Uno de los resultados de esta situación es un floreciente mercado negro y la emergencia de boutiques privadas con exclusividades y “artículos de marca” a los que suele acudir el jet set de la hora para compensar los déficits de la oferta oficial cuando no se tiene la opción de viajar o de que se los manden del extranjero. Como se sabe, esas mercancías ingresan al país mediante las “mulas”, los paquetes procedentes de Miami y Europa, los buhoneros de Ecuador, los emprendedores de Panamá y otras fuentes. Y desde luego que no se limitan a ropa, calzado y perfumería, sino también incluyen aparatos de alta tecnología como computadoras, smart phones y televisores LEDs cuyos precios de venta al público –en caso de estar disponibles en las tiendas de recaudación de divisas– triplican, por decir lo menos, a los del exterior.

Resoluciones varias de la Aduana General de la República y del Ministerio de Finanzas y Precios han querido contener el boom de este mercado subterráneo mediante barreras y otras medidas con el objetivo de limitar las importaciones no comerciales de los viajeros, disuadir el envío de paquetes y, en sentido inverso, alentar las remesas. Esta es la raíz del problema, y a la vez de la contradicción. El Estado quiere minimizar/suprimir esa competencia y retener el control, pero la calidad y los precios de las mercancías que oferta tiran la barca, inevitablemente, para la orilla contraria.

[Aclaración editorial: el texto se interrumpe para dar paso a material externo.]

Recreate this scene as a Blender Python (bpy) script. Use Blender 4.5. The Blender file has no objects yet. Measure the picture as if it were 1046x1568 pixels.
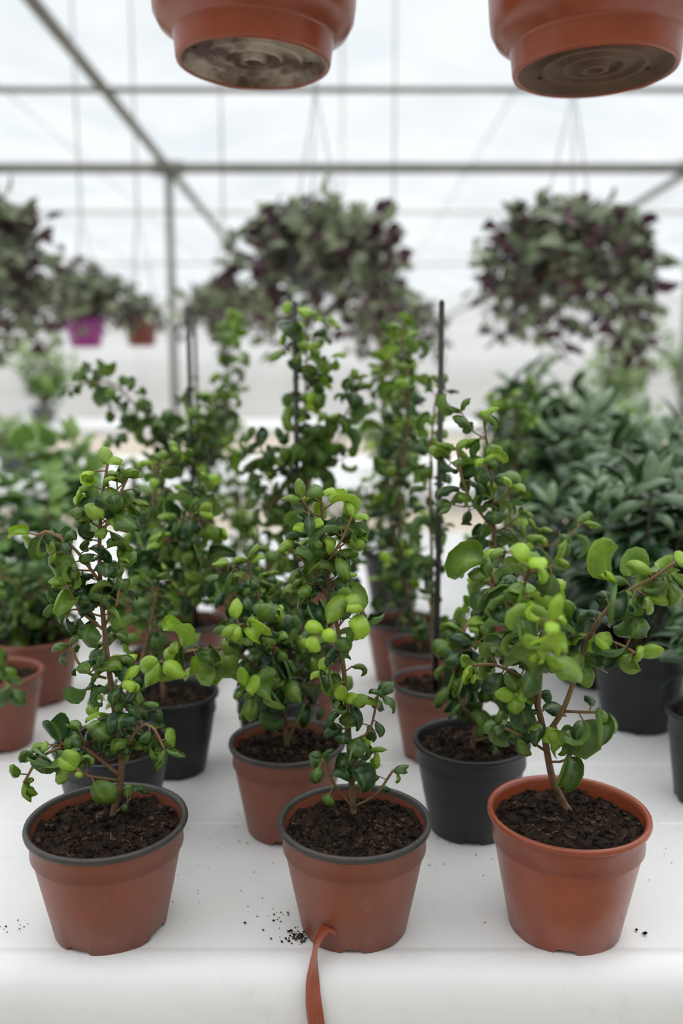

El asunto se complica, por otro lado, debido a la acción de elementos en la subjetividad que denotan la insuficiencia de una cultura de derechos del consumidor, capítulo específico de la falta de cultura jurídica y de los derechos individuales de las personas y lastre heredado de épocas previas, en las que “tocaban” ciertas cosas –y punto.

Esos déficits culturales se reproducen horizontalmente incluso en los negocios privados, que exhiben sin el menor recato su autoritarismo, con mayúsculas, en carteles anunciando NO SE ACEPTAN DEVOLUCIONES. El consumidor debe entonces validar esa asimetría como cosa “natural” y por consiguiente perder inexorablemente si al llegar a su domicilio no le satisface el artículo, o si a su pareja o a su hermana no le gustó el color de la prenda, a diferencia de la práctica universal en sentido opuesto, según la cual las devoluciones (o cambios) constituyen un acto de rutina con la presentación de un simple comprobante.

 

Los derechos del consumidor tienen mucho camino por delante en Cuba. Comportamientos como discutir/regatear precios se perciben todavía como manifestaciones de antipatía y pesadez. Y verificar el peso como una movida de tacañería y mal gusto, aun cuando las estafas y robos al cliente sean ese perro que muerde y muerde a diario y no suelta.